The ridgeline houses and the mods are reportedly the worst spots for garbage in the campus. Despite incidents like this, Quelch is nonplussed.
“It is our job, but sometimes it’s frustrating if you go down there three or four times, but it’s in our job description,” said Quelch. “Most of them are very respectful like when we are cleaning off a sidewalk. A lot of students come by and say thank you. That’s pretty nice to hear that they appreciate what you are doing for them.”
The importance of being alert is obvious on a Gator. While driving the Gator around campus on Friday, Quelch made a point to veer off whenever pedestrians were near, an unspoken rule of landscaping.

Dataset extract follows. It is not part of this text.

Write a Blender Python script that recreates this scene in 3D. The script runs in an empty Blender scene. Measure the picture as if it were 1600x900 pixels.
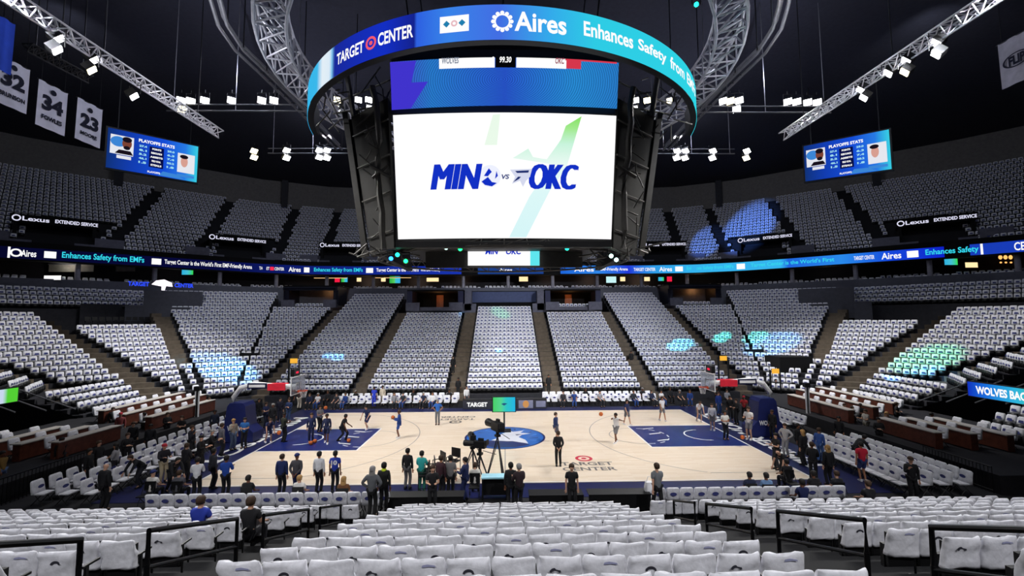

“When we are mowing and students come by we idle down, shut our blades off, and let them come by,” said Quelch. Quelch also said his crew is mindful of keeping the noise down around lecture halls and other classrooms.
Quelch grew up in Vermont and started work at 12 years old as a butcher and meat cutter. “That’s pretty much what I’ve done for most of my life until I cam here,” said Quelch.
“You learn a lot about blood and guts, that’s for sure. But I can do the whole job.”
Quelch pulls up at 468 McKinley, a College house near the athletics center and points to a group of three facilities crew members. The three all wear the backpack-style leafblowers and use them to drive leaves into a pile, fighting gusts of wind.
“We definitely play the wind and we couldn’t really suck the leaves up today because they don’t suck up when they’re wet and it clogs a lot,” said Quelch, referencing a rainy morning.
Despite the monotony of mowing, Quelch says he enjoys his work.
“Mowing up the leaves and chopping them up with the smell of the fresh air is awesome,” said Quelch.